Opady marznącego deszczu, które od zachodu nadciągnęły nad Polskę, powodują oblodzenie trakcji kolejowych. W sobotę po południu - zapewnia PKP PLK - sytuacja na większości odcinków została opanowana. Utrudnienia w ruchu występują wciąż m.in. na trasie Warszawa - Poznań.

Trwa usuwanie awarii urządzeń sterujących ruchem kolejowym na torach przeznaczonych dla ruchu dalekobieżnego na stacji Warszawa Wschodnia, do której doszło po godzinie 15. Pociągi dalekobieżne - jak poinformował PAP w sobotę rzecznik PKP PLK Krzysztof Łańcucki - kierowane są torami ruchu podmiejskiego.

Dobiega końca udrażnianie wielkopolskiego odcinka linii Poznań-Warszawa; po jednym z torów można jechać już bez wykorzystywania lokomotyw spalinowych, które strącają lód i przecierają szlak - informuje PKP PLK.

Łańcucki poinformował też, że zakończono odkuwanie lodu z sieci trakcyjnej w województwie pomorskim i kujawsko-pomorskim.

Podkreślił jednak, że w dalszym ciągu na torach pracuje tysiące pracowników dodatkowo zatrudnionych do walki ze skutkami zimy, pracuje także ciężki sprzęt odśnieżny i pociągi naprawiające sieć trakcyjną. Pługi odśnieżne usuwają śnieg z torów na linii Gdynia - Kościerzyna.

W nocy nad Polskę nadciągnęła w nocy fala marznących opadów, która już 24 grudnia poważnie utrudniła ruch kolejowy w Niemczech

W nocy nad Polskę nadciągnęła w nocy fala marznących opadów, która już 24 grudnia poważnie utrudniła ruch kolejowy w Niemczech. Wcześniej w sobotę Łańcucki poinformował PAP, że pociąg "Kasztan" z Berlina do Kijowa już na granicy polsko-niemieckiej miał 4 godz. opóźnienia. "Ten pociąg w Polsce natknął się na oblodzoną sieć trakcyjną w okolicy Strzałkowa" - mówił Łańcucki.

Zaznaczył, że w sobotę pociąg ma aż 800 minut opóźnienia na trasie do Warszawy. Pociągi między Strzałkowem (wschód od Poznania) są przeciągane lokomotywami spalinowymi. "Są duże problemy na zachód od Poznania, w okolicy Opalenicy" - mówił.

Na trasy, na których występuje oblodzenie sieci, wyjeżdżają specjalne przystosowane spalinowe lokomotywy, które strącają lód i przecierają szlak. "Jednak zdarza się, że już 10 minut później trakcja jest z powrotem oblodzona" - powiedział Łańcucki.

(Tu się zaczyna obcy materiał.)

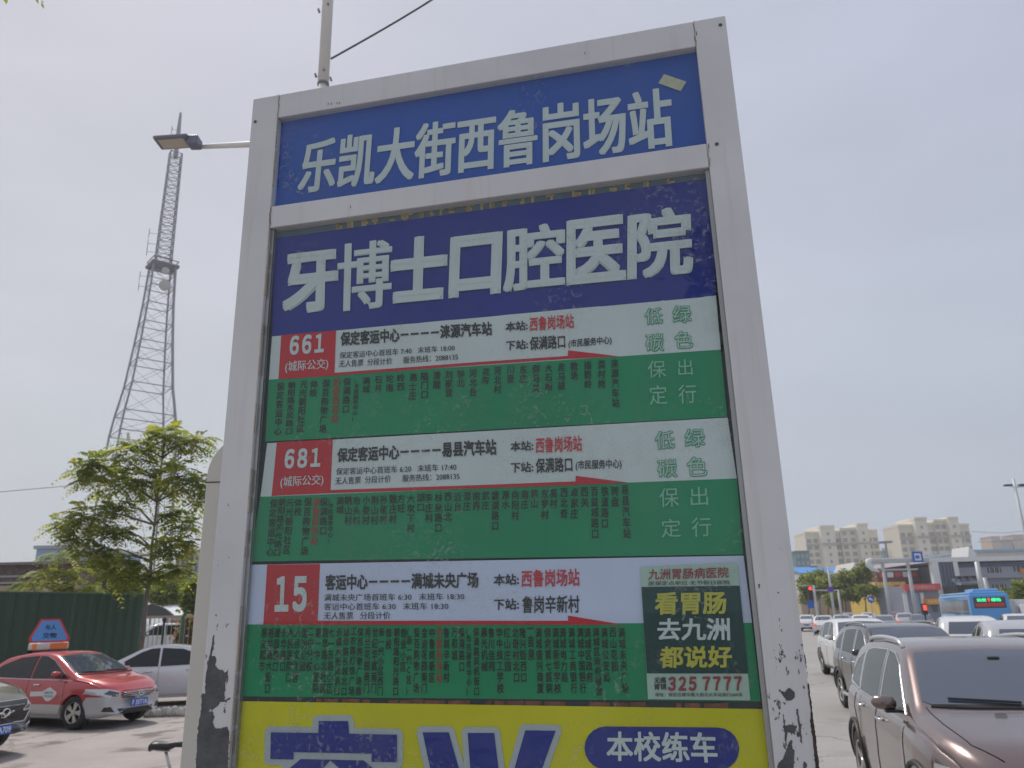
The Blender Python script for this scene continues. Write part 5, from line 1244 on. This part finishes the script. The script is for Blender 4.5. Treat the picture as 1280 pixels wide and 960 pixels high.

Problemy występowały też w rejonie Malborka na liniach w kierunku Gdańska i Elbląga, w rejonie Gniezna, na odcinku Nieszawa - Aleksandrów Kujawski.

Na Pomorze od strony Łodzi przyjeżdżały pociągi z opóźnieniem nawet dwugodzinnym

Leszek Lewiński, zastępca dyrektora ds. technicznych Zakładu Polskich Linii Kolejowych w Gdyni informował w sobotę PAP, że pociągi w regionie pomorskim miały 20-30 minut opóźnienia. "Robione jest wszystko, żeby szlaki były przejezdne; na rozkład jazdy mniej patrzymy i najważniejsze, że w regionie nie ma zerwanej sieci trakcyjnej ani pękniętych szyn" - mówił. Najtrudniejsza sytuacja była w sobotę ok. godziny 7, gdy przed Malborkiem pociąg "Kaszub" relacji Gdynia-Warszawa-Kraków utknął z powodu oblodzenia sieci trakcyjnej. Pociąg ruszył w dalsza trasę dopiero po dwóch godzinach.

Lewiński poinformował, że na Pomorze od strony Łodzi przyjeżdżały pociągi z opóźnieniem nawet dwugodzinnym. Mówił też, że cały czas na torach pracują pługi odśnieżające, zwłaszcza w rejonie Helu i Kościerzyny, gdzie na tory wiatr zawiewa śnieg.

Ponieważ w sobotę i niedzielę spodziewane są dalsze opady śniegu, kolejarze zmobilizowali cały sprzęt odśnieżający, nieprzerwanie pracują służby dyspozytorskie oraz osoby odpowiedzialne za koordynację akcji. W Warszawie całodobowo pracuje sztab antykryzysowy Grupy PKP - zapewnił rzecznik.